◆ Task directions:
Every line with the word "part" in it should be extracted from the data that follows.

◆ Given material:
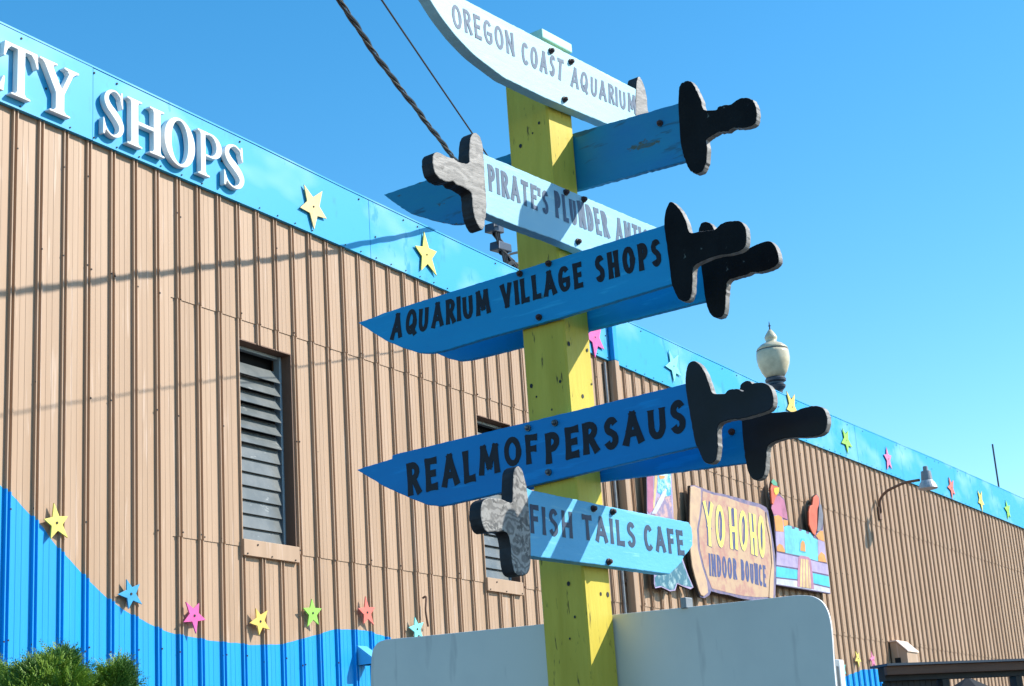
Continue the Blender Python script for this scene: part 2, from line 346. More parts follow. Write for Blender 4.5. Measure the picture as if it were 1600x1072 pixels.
# louvred windows
for wi, (u0, u1, z0, z1) in enumerate(WIN):
    dep = -.13
    fr = MB()
    fr.box(u0-.012, u0, dep-.1, .03, z0, z1); fr.box(u1, u1+.012, dep-.1, .03, z0, z1)
    fr.box(u0-.012, u1+.012, dep-.1, .03, z1, z1+.012); fr.box(u0-.012, u1+.012, dep-.1, .03, z0-.012, z0)
    wob = B.part('window', fr.V, fr.F, M['brown'])
    mf = MB(); mf.box(u1-.035, u1-.002, dep-.05, dep+.035, z0+.002, z1-.002); mf.box(u0+.002, u0+.035, dep-.05, dep+.02, z0+.002, z1-.002)
    mf.box(u0+.035, u1-.035, dep-.05, dep+.02, z1-.035, z1-.002)
    B.part('frame', mf.V, mf.F, M['alu'], parent=wob, bevel=.004)
    bk = MB().box(u0, u1, dep-.16, dep-.12, z0, z1); B.part('dark_interior', bk.V, bk.F, M['dark'], parent=wob)
    gl = MB(); N = 13; H = (z1-z0-.19)/N
    for i in range(N):
        zc = z0+.02+H*(i+.5); ang = R(12) if i < 7 else R(30+rnd.uniform(-2, 2))
        if wi: ang = R(14+rnd.uniform(-2, 2))
        hh = H*.60; dz, do = hh*math.cos(ang), hh*math.sin(ang); t = .006
        A = [(dep+.03+do, zc-dz), (dep+.03-do, zc+dz), (dep+.03-do-t, zc+dz-.004), (dep+.03+do-t, zc-dz-.004)]
        ua, ub = u0+.045, u1-.075
        gl.add([(ua, o, z) for o, z in A]+[(ub, o, z) for o, z in A], [(0, 1, 2, 3), (7, 6, 5, 4)]+[(j, (j+1) % 4, (j+1) % 4+4, j+4) for j in range(4)])
    B.part('louvre_panes', gl.V, gl.F, M['glass'], parent=wob)
    sill = MB().box(u0-.01, u1+.03, .0, .055, z0-.17, z0-.005); B.part('sill_plate', sill.V, sill.F, M['tan'], parent=wob, bevel=.004)
# downspout and conduit
us, zt = WALL.hit(950, 520, .1); us = WALL.hit(955, 560, .1)[0]
dp = MB().box(us, us+.13, .035, .16, .2, fbot(us)+.002); dso = B.part('downspout', dp.V, dp.F, M['tan'], bevel=.01)
dp = MB().box(us, us+.13, .08, .16, fbot(us)+.004, ftop(us)-.12); dp.box(us-.02, us+.17, .078, .19, ftop(us)-.118, ftop(us)-.02)
B.part('downspout_head', dp.V, dp.F, M['wave'], parent=dso, bevel=.01)
for zz in (4.6, 7.0):
    dp = MB().box(us-.05, us+.2, .03, .05, zz, zz+.055); B.part('strap', dp.V, dp.F, M['brown'], parent=dso)
cn = MB().tube([(us-.14, .05, .3), (us-.14, .05, 7.85)], .022); B.part('conduit', cn.V, cn.F, M['steel'])
cx, cz = WALL.hit(660, 935, .04)
cn = MB().tube(crom([(cx, .04, cz), (cx+.02, .08, cz+.01), (cx-.02, .09, cz-.15), (cx+.06, .06, cz-.32)], 5, False), .012)
B.part('wire_stub', cn.V, cn.F, M['brown'])

# raised letters on the fascia
LB, LC, LO = 8.075, 8.577, .145
SERIF = dict(
 T=[(0, 1), (.85, 1), (.88, .70), (.83, .70), (.77, .85), (.69, .93), (.53, .93), (.53, .1), (.57, .05), (.68, .04), (.68, 0), (.18, 0), (.18, .04), (.29, .05), (.33, .1), (.33, .93), (.16, .93), (.08, .85), (.02, .70), (-.03, .70)],
 Y=[(0, 1), (.42, 1), (.42, .96), (.34, .95), (.32, .90), (.52, .52), (.68, .88), (.65, .94), (.57, .96), (.57, 1), (.92, 1), (.92, .96), (.84, .93), (.78, .87), (.58, .43), (.58, .1), (.62, .05), (.72, .04), (.72, 0), (.24, 0), (.24, .04), (.34, .05), (.38, .1), (.38, .41), (.12, .90), (.07, .95), (0, .96)],
 H=[(0, 1), (.40, 1), (.40, .96), (.32, .95), (.295, .9), (.295, .56), (.705, .56), (.705, .9), (.68, .95), (.60, .96), (.60, 1), (1, 1), (1, .96), (.92, .95), (.895, .9), (.895, .1), (.92, .05), (1, .04), (1, 0), (.60, 0), (.60, .04), (.68, .05), (.705, .1), (.705, .48), (.295, .48), (.295, .1), (.32, .05), (.40, .04), (.40, 0), (0, 0), (0, .04), (.08, .05), (.105, .1), (.105, .9), (.08, .95), (0, .96)],
 L=[(0, 1), (.42, 1), (.42, .96), (.33, .95), (.30, .9), (.30, .08), (.62, .08), (.72, .14), (.80, .30), (.85, .30), (.82, 0), (0, 0), (0, .04), (.08, .05), (.11, .1), (.11, .9), (.08, .95), (0, .96)])
PST = [(.0, 1), (.42, 1), (.42, .93), (.32, .93), (.32, .1), (.36, .05), (.48, .04), (.48, 0), (0, 0), (0, .04), (.09, .05), (.12, .1), (.12, .9), (.09, .95), (0, .96)]
spx = {'L': None, 'T': ((8, 65), (61, 89)), 'Y': ((62, 91), (124, 119)), 'S': ((161, 140), (195, 150)), 'H': ((199, 156), (257, 179)), 'O': ((257, 190), (305, 215)), 'P': ((309, 207), (347, 225)), 'Z': ((349, 227), (382, 240))}
LT = Thing('raised_lettering', 'white raised serif letters spelling TY SHOPS on the cyan fascia', 'lettering', WALL, (0, .075, 8.075))
for ch, pp in spx.items():
    if pp: a, b = WALL.hit(*pp[0], LO)[0], WALL.hit(*pp[1], LO)[0]
    else: b = WALL.hit(8, 130, LO)[0]; a = b-.36
    g = MB(); mp_ = lambda p: (a+p[0]*(b-a)/1.0, LB+p[1]*(LC-LB)); front, th = LO, .066
    if ch in SERIF:
        P = SERIF[ch]; wmax = max(p[0] for p in P); g.prism([(a+p[0]/wmax*(b-a), LB+p[1]*(LC-LB)) for p in P], front, th)
    elif ch == 'O':
        T_ = [2*math.pi*i/48 for i in range(48)]
        g.ring([mp_((.5+.5*math.cos(t), .5+.53*math.sin(t))) for t in T_], [mp_((.5+.27*math.cos(t), .5+.47*math.sin(t))) for t in T_], front, th)
    elif ch == 'P':
        g.prism([mp_(p) for p in PST], front, th)
        T_ = [math.pi/2-math.pi*i/24 for i in range(25)]
        O_ = [(.30, 1)]+[(.56+.44*math.cos(t), .725+.275*math.sin(t)) for t in T_]+[(.30, .45)]
        I_ = [(.30, .50)]+[(.50+.27*math.cos(t), .725+.225*math.sin(t)) for t in T_[::-1]]+[(.30, .95)]
        g.prism([mp_(p) for p in O_+I_], front-.0012, th-.0012)
    else:
        C_ = crom([(.88, .78), (.80, .90), (.55, .975), (.28, .90), (.17, .76), (.28, .62), (.52, .51), (.76, .38), (.86, .24), (.74, .09), (.46, .025), (.20, .10), (.08, .24)], 5, False)
        n = len(C_); wd = [(.06+.20*max(0, math.sin(math.pi*min(1, max(0, (i/n-.18)/.64)))))*(b-a)*1.1 for i in range(n)]
        A, B_ = ribbon([mp_(p) for p in C_], wd)
        g.prism([tuple(p) for p in A]+[tuple(p) for p in B_[::-1]], front, th)
        for q in ([(.84, 1.), (.92, 1.), (.94, .66), (.90, .66), (.80, .82)], [(.02, .0), (.10, .0), (.16, .16), (.07, .34), (.03, .34)]):
            g.prism([mp_(p) for p in q], front-.0012, th-.0012)
    LT.part('letter', g.V, g.F, M['white'], bevel=.007)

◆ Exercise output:
Continue the Blender Python script for this scene: part 2, from line 346. More parts follow. Write for Blender 4.5. Measure the picture as if it were 1600x1072 pixels.
    wob = B.part('window', fr.V, fr.F, M['brown'])
    B.part('frame', mf.V, mf.F, M['alu'], parent=wob, bevel=.004)
    bk = MB().box(u0, u1, dep-.16, dep-.12, z0, z1); B.part('dark_interior', bk.V, bk.F, M['dark'], parent=wob)
    B.part('louvre_panes', gl.V, gl.F, M['glass'], parent=wob)
    sill = MB().box(u0-.01, u1+.03, .0, .055, z0-.17, z0-.005); B.part('sill_plate', sill.V, sill.F, M['tan'], parent=wob, bevel=.004)
dp = MB().box(us, us+.13, .035, .16, .2, fbot(us)+.002); dso = B.part('downspout', dp.V, dp.F, M['tan'], bevel=.01)
B.part('downspout_head', dp.V, dp.F, M['wave'], parent=dso, bevel=.01)
    dp = MB().box(us-.05, us+.2, .03, .05, zz, zz+.055); B.part('strap', dp.V, dp.F, M['brown'], parent=dso)
cn = MB().tube([(us-.14, .05, .3), (us-.14, .05, 7.85)], .022); B.part('conduit', cn.V, cn.F, M['steel'])
B.part('wire_stub', cn.V, cn.F, M['brown'])
    LT.part('letter', g.V, g.F, M['white'], bevel=.007)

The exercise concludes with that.